— Directions —
The listing must be reproduced in full, exactly as it stands.
·····
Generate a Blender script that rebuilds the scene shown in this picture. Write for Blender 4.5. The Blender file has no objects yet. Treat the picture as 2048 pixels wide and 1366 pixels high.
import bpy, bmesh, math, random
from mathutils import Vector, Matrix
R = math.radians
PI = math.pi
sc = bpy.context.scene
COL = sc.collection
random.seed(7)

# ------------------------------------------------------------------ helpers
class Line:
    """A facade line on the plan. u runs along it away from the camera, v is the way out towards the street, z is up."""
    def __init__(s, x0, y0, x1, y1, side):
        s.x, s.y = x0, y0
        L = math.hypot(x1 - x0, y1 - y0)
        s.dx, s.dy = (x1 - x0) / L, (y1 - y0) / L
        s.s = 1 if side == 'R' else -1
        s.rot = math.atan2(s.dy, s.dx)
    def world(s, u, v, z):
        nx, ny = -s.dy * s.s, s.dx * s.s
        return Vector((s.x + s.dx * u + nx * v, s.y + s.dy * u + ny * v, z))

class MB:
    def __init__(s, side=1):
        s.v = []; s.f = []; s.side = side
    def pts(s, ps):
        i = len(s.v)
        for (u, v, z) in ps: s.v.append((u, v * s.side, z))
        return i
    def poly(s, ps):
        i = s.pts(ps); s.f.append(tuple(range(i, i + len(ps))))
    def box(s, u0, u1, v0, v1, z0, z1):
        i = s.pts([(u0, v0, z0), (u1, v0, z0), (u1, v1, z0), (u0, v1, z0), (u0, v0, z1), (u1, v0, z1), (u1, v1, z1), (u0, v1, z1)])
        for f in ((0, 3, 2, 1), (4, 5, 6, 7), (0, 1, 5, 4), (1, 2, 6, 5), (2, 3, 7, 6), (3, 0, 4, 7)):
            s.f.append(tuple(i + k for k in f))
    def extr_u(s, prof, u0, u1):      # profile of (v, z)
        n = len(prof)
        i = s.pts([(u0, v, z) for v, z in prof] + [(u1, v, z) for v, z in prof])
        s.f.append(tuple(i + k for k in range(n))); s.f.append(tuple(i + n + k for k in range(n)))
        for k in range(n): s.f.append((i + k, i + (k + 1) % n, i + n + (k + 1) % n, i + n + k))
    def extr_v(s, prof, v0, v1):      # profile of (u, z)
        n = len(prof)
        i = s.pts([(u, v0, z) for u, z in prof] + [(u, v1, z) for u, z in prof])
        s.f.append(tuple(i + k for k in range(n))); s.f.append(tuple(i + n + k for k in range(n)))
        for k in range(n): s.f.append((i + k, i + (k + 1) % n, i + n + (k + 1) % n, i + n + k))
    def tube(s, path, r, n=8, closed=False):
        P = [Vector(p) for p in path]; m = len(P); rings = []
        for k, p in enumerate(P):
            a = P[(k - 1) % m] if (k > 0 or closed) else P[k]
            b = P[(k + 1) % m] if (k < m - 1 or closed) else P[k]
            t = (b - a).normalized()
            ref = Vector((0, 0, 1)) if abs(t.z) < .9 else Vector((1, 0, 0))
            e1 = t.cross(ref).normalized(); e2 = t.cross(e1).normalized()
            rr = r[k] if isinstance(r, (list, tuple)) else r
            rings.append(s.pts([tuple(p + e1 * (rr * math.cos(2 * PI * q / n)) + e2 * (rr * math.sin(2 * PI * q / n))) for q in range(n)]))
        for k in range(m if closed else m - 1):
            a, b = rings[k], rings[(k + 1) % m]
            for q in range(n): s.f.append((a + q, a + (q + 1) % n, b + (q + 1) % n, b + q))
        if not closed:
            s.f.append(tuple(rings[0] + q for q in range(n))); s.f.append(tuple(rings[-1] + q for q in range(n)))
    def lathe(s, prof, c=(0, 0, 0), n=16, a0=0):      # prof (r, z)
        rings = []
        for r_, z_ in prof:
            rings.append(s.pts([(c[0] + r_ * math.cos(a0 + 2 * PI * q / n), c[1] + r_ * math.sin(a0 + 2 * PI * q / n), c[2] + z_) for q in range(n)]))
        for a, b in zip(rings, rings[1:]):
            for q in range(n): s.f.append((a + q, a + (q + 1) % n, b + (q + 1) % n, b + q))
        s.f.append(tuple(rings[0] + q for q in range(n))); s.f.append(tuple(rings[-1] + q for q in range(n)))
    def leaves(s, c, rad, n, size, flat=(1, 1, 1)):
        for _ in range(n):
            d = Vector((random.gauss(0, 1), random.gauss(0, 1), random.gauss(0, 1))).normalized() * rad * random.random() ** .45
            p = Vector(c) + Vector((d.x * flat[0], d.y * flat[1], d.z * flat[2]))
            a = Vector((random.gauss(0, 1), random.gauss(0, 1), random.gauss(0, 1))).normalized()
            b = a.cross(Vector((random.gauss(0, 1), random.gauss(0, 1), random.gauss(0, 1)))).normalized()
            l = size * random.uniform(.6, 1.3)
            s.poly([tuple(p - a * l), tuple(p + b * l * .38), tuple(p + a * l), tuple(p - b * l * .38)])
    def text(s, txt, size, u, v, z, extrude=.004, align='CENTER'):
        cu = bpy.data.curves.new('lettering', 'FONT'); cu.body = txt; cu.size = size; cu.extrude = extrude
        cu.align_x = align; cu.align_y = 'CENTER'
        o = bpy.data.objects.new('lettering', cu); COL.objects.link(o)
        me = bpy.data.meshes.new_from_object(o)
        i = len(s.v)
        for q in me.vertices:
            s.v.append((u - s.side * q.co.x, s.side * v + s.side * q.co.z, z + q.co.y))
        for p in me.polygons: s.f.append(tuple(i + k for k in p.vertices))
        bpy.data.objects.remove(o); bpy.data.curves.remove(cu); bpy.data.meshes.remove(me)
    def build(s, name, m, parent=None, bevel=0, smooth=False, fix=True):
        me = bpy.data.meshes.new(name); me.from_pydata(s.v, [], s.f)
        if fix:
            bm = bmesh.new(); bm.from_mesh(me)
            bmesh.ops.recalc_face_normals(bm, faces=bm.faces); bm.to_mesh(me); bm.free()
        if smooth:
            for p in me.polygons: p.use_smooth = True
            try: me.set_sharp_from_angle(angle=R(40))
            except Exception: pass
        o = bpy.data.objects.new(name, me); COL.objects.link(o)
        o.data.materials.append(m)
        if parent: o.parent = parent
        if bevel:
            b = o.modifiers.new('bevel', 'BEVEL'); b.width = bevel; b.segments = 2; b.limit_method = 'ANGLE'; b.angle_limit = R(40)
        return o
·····
— Solution below —
Generate a Blender script that rebuilds the scene shown in this picture. Write for Blender 4.5. The Blender file has no objects yet. Treat the picture as 2048 pixels wide and 1366 pixels high.
import bpy, bmesh, math, random
from mathutils import Vector, Matrix
R = math.radians
PI = math.pi
sc = bpy.context.scene
COL = sc.collection
random.seed(7)

# ------------------------------------------------------------------ helpers
class Line:
    """A facade line on the plan. u runs along it away from the camera, v is the way out towards the street, z is up."""
    def __init__(s, x0, y0, x1, y1, side):
        s.x, s.y = x0, y0
        L = math.hypot(x1 - x0, y1 - y0)
        s.dx, s.dy = (x1 - x0) / L, (y1 - y0) / L
        s.s = 1 if side == 'R' else -1
        s.rot = math.atan2(s.dy, s.dx)
    def world(s, u, v, z):
        nx, ny = -s.dy * s.s, s.dx * s.s
        return Vector((s.x + s.dx * u + nx * v, s.y + s.dy * u + ny * v, z))

class MB:
    def __init__(s, side=1):
        s.v = []; s.f = []; s.side = side
    def pts(s, ps):
        i = len(s.v)
        for (u, v, z) in ps: s.v.append((u, v * s.side, z))
        return i
    def poly(s, ps):
        i = s.pts(ps); s.f.append(tuple(range(i, i + len(ps))))
    def box(s, u0, u1, v0, v1, z0, z1):
        i = s.pts([(u0, v0, z0), (u1, v0, z0), (u1, v1, z0), (u0, v1, z0), (u0, v0, z1), (u1, v0, z1), (u1, v1, z1), (u0, v1, z1)])
        for f in ((0, 3, 2, 1), (4, 5, 6, 7), (0, 1, 5, 4), (1, 2, 6, 5), (2, 3, 7, 6), (3, 0, 4, 7)):
            s.f.append(tuple(i + k for k in f))
    def extr_u(s, prof, u0, u1):      # profile of (v, z)
        n = len(prof)
        i = s.pts([(u0, v, z) for v, z in prof] + [(u1, v, z) for v, z in prof])
        s.f.append(tuple(i + k for k in range(n))); s.f.append(tuple(i + n + k for k in range(n)))
        for k in range(n): s.f.append((i + k, i + (k + 1) % n, i + n + (k + 1) % n, i + n + k))
    def extr_v(s, prof, v0, v1):      # profile of (u, z)
        n = len(prof)
        i = s.pts([(u, v0, z) for u, z in prof] + [(u, v1, z) for u, z in prof])
        s.f.append(tuple(i + k for k in range(n))); s.f.append(tuple(i + n + k for k in range(n)))
        for k in range(n): s.f.append((i + k, i + (k + 1) % n, i + n + (k + 1) % n, i + n + k))
    def tube(s, path, r, n=8, closed=False):
        P = [Vector(p) for p in path]; m = len(P); rings = []
        for k, p in enumerate(P):
            a = P[(k - 1) % m] if (k > 0 or closed) else P[k]
            b = P[(k + 1) % m] if (k < m - 1 or closed) else P[k]
            t = (b - a).normalized()
            ref = Vector((0, 0, 1)) if abs(t.z) < .9 else Vector((1, 0, 0))
            e1 = t.cross(ref).normalized(); e2 = t.cross(e1).normalized()
            rr = r[k] if isinstance(r, (list, tuple)) else r
            rings.append(s.pts([tuple(p + e1 * (rr * math.cos(2 * PI * q / n)) + e2 * (rr * math.sin(2 * PI * q / n))) for q in range(n)]))
        for k in range(m if closed else m - 1):
            a, b = rings[k], rings[(k + 1) % m]
            for q in range(n): s.f.append((a + q, a + (q + 1) % n, b + (q + 1) % n, b + q))
        if not closed:
            s.f.append(tuple(rings[0] + q for q in range(n))); s.f.append(tuple(rings[-1] + q for q in range(n)))
    def lathe(s, prof, c=(0, 0, 0), n=16, a0=0):      # prof (r, z)
        rings = []
        for r_, z_ in prof:
            rings.append(s.pts([(c[0] + r_ * math.cos(a0 + 2 * PI * q / n), c[1] + r_ * math.sin(a0 + 2 * PI * q / n), c[2] + z_) for q in range(n)]))
        for a, b in zip(rings, rings[1:]):
            for q in range(n): s.f.append((a + q, a + (q + 1) % n, b + (q + 1) % n, b + q))
        s.f.append(tuple(rings[0] + q for q in range(n))); s.f.append(tuple(rings[-1] + q for q in range(n)))
    def leaves(s, c, rad, n, size, flat=(1, 1, 1)):
        for _ in range(n):
            d = Vector((random.gauss(0, 1), random.gauss(0, 1), random.gauss(0, 1))).normalized() * rad * random.random() ** .45
            p = Vector(c) + Vector((d.x * flat[0], d.y * flat[1], d.z * flat[2]))
            a = Vector((random.gauss(0, 1), random.gauss(0, 1), random.gauss(0, 1))).normalized()
            b = a.cross(Vector((random.gauss(0, 1), random.gauss(0, 1), random.gauss(0, 1)))).normalized()
            l = size * random.uniform(.6, 1.3)
            s.poly([tuple(p - a * l), tuple(p + b * l * .38), tuple(p + a * l), tuple(p - b * l * .38)])
    def text(s, txt, size, u, v, z, extrude=.004, align='CENTER'):
        cu = bpy.data.curves.new('lettering', 'FONT'); cu.body = txt; cu.size = size; cu.extrude = extrude
        cu.align_x = align; cu.align_y = 'CENTER'
        o = bpy.data.objects.new('lettering', cu); COL.objects.link(o)
        me = bpy.data.meshes.new_from_object(o)
        i = len(s.v)
        for q in me.vertices:
            s.v.append((u - s.side * q.co.x, s.side * v + s.side * q.co.z, z + q.co.y))
        for p in me.polygons: s.f.append(tuple(i + k for k in p.vertices))
        bpy.data.objects.remove(o); bpy.data.curves.remove(cu); bpy.data.meshes.remove(me)
    def build(s, name, m, parent=None, bevel=0, smooth=False, fix=True):
        me = bpy.data.meshes.new(name); me.from_pydata(s.v, [], s.f)
        if fix:
            bm = bmesh.new(); bm.from_mesh(me)
            bmesh.ops.recalc_face_normals(bm, faces=bm.faces); bm.to_mesh(me); bm.free()
        if smooth:
            for p in me.polygons: p.use_smooth = True
            try: me.set_sharp_from_angle(angle=R(40))
            except Exception: pass
        o = bpy.data.objects.new(name, me); COL.objects.link(o)
        o.data.materials.append(m)
        if parent: o.parent = parent
        if bevel:
            b = o.modifiers.new('bevel', 'BEVEL'); b.width = bevel; b.segments = 2; b.limit_method = 'ANGLE'; b.angle_limit = R(40)
        return o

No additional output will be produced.